Last Wednesday, Afghan-istan’s new ambassador in Tehran called a news conference to say that Iran had agreed to end the blockade after the two countries had reached an agreement. He did not say what the agreement was, however.

But on Sunday, Iranian Oil Minister Masud Mir-Kazemi announced that Afghanistan had agreed to buy all its refined oil products from Iran and no one else. As a result, he said, deliveries across the border had now resumed.

“Afghanistan’s private sector now buys all its needed products from Iran,” Mir-Kazemi said, according to the Oil Ministry’s Shana news service. “There has been an agreement with Afghan officials.”

But the very next day in Kabul, Deputy Commerce Minister Gholam-Hossain Aylaqi objected strongly that that was not the agreement Afghanistan made with Iran.
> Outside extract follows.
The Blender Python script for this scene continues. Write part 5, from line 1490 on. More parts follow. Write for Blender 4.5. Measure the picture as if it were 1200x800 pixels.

He said Afghanistan agreed to buy all the fuel needs for western Afghanistan from Iran, but not the needs for the entire country.

“We have agreed to buy the fuel needed in western and southwestern Afghanistan [from Iran]. We have not agreed and will not agree to buy all our supplies from Iran,” he said. He explained that it was unreasonable to buy fuel for the northern and eastern provinces from Iran because fuel from nextdoor Pakistan and Central Asia was cheaper than Iranian products.

Finance Ministry spokesman Aziz Shams later echoed the Commerce Ministry, saying Afghanistan could not afford to buy all its supplies from Iran.

The fuel that Iran has been holding up at the border has not been Iranian fuel. Afghanistan previously bought nothing from Iran. It bought fuel from Iraq, Turkmenistan and Russia that was trucked across Iran to Afghanistan. That accounted for about one-third of Afghanistan’s fuel imports. It is that foreign fuel that Iran stopped and that is now to be replaced with Iranian fuel products.

The fact that Iran only lifted the blockade on Afghanistan after the Afghans agreed to buy Iranian fuel products puts a whole new cast on the blockade. Now that the border has been opened after a sales deal was accepted, it suggests Iran’s goal from the start may have been to coerce Afghanistan into buying from Iran. The talk of American troops using the fuel may just have been a red herring.

Afghanistan has no oilfields or refineries of its won and so must import all its petroleum products.